Politecnico di Milano is part of the Italian scientific team of LICIACube, coordinated by INAF and ASI in collaboration with the 'Nello Carrara' Applied Physics Institute of the National Research Council (CNR-Ifac), the University of Bologna and Parthenope University of Naples.

LICIACube acquired 426 images showing that the material ejected from the impact crater formed a cone with an opening angle of about 140 degrees and a complex, inhomogeneous structure, featuring filaments, dust grains and single or grouped boulders. The speed of the ejected materials varies from a few tens of m/s up to about 500 m/s. Dimorphos' long plumes are similar to the tail of a comet; unlike comets, however, Dimorphos' 'tufts' have been artificially generated.

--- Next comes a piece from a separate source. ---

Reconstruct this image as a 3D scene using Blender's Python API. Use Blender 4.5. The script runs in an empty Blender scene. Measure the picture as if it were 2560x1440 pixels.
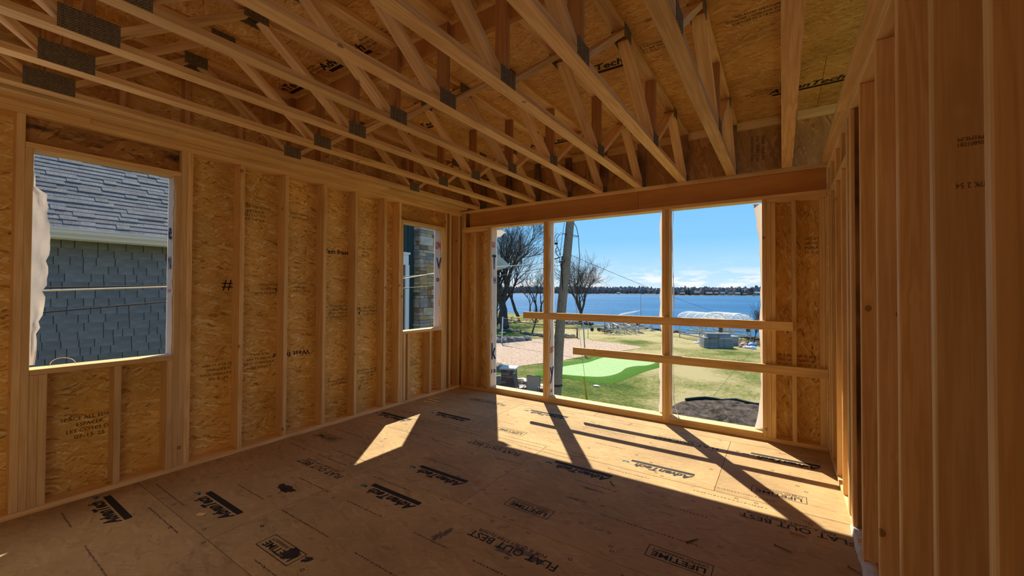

The innermost part of the tail has a bluish colour and becomes gradually redder as the distance from Dimorphos increases.

The detailed images obtained are also important to the international scientific community since they can provide a better understanding of the nature of binary asteroids.

Thanks to the great work of the scientific team on the images, Politecnico di Milano, in collaboration with CNR, has been able to contribute to refining the fragment ejection models and improving the study of the evolution of their motion in the asteroid binary system,

says Michèle Lavagna, Professor of Flight Mechanics in the Department of Aerospace Science and Technology at Politecnico.